Leopoldo López tampoco es el líder de la democracia y la libertad que describe la prensa internacional. Participante activo en el golpe de Estado de 2002 –algo que los medios silencian pero que en Venezuela está muy presente- ha ido dando tumbos de un partido a otro, siendo expulsado incluso de formaciones que él mismo había creado. Según las filtraciones de Wikileaks, el embajador de Estados Unidos señalaba irónicamente que la persona más odiada por la oposición después de Chávez era Leopoldo López. Las principales referencias de la oposición –Capriles, Julio Borges, Ramos Allup- le han dejado solo y su apoyo se limita a espaciadas y muy medidas declaraciones ofreciendo una tibia solidaridad. Les es más útil preso. Las concentraciones por su libertad tan sólo reúnen a unos centenares de simpatizantes y su respaldo en las encuestas no se eleva más allá del 15%.

Leopoldo López no ha sido condenado por motivos políticos. Los delitos por los que ha sido sentenciado están contemplados en todas las democracias consolidadas, que sancionan cualquier intento de derrocamiento por medios ilegales del gobierno que la ciudadanía ha elegido. La sentencia por esos delitos habría sido mucho más severa en España o Estados Unidos, dos de los países democráticos con los códigos penales más duros del mundo y que paradójicamente son la punta de lanza en las críticas por el enjuiciamiento a López.

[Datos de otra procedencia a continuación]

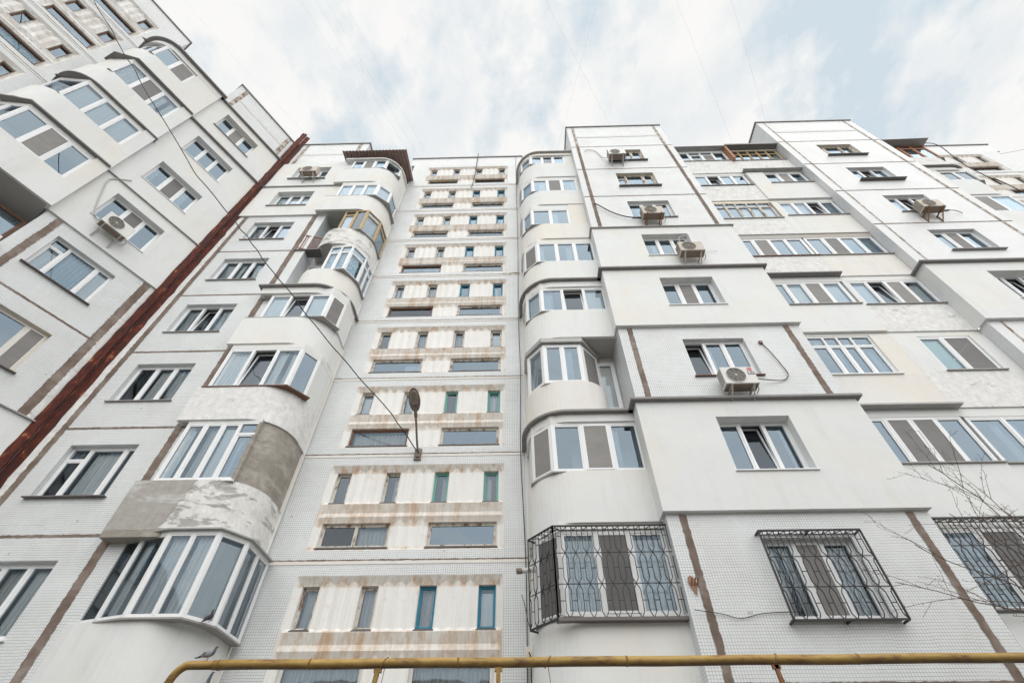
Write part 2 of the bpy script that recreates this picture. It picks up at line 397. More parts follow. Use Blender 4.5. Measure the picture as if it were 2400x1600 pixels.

El fallo del tribunal ratifica que sólo el pueblo, con su voto, pone y quita gobiernos y esa es la otra buena noticia para la democracia venezolana. Asonadas golpistas como la que irresponsablemente promovió Leopoldo López pertenecen a otra época. López sabía que por la vía electoral jamás alcanzaría su ambición de ser presidente. Su apoyo es mínimo y hasta el propio electorado opositor le da la espalda. En las primarias organizadas por la derecha para las elecciones de 2012, retiró su candidatura ante unas encuestas que apenas le otorgaban un 10% de los votos. (Fue más prudente que María Corina Machado. Ella se mantuvo en la competición hasta el final y terminó cosechando un 3,7% de los sufragios, poco más de 100.000 votos. Sin embargo, ese raquítico respaldo no es obstáculo para que los medios internacionales la presenten como una supuesta líder que guía a millones de personas rumbo a la democracia). Fue esa evidencia de que nunca ganaría unas elecciones lo que le llevó a optar por métodos antidemocráticos. Probablemente pensaría que en caso de fracaso su rancio abolengo le eximiría de cualquier responsabilidad, como tantas veces había ocurrido en el pasado. Al final, su figura tiene más de patética que de heroica. Quiso parecerse a su antepasado Simón Bolívar y ha terminado emulando a aquella María Antonieta que sugirió al pueblo que se alimentara de pasteles cuando le comunicaron que éste protestaba porque no tenía pan. Ni la una, hace más de doscientos años, ni el otro, en este siglo XXI, se dieron cuenta de que su mundo había cambiado.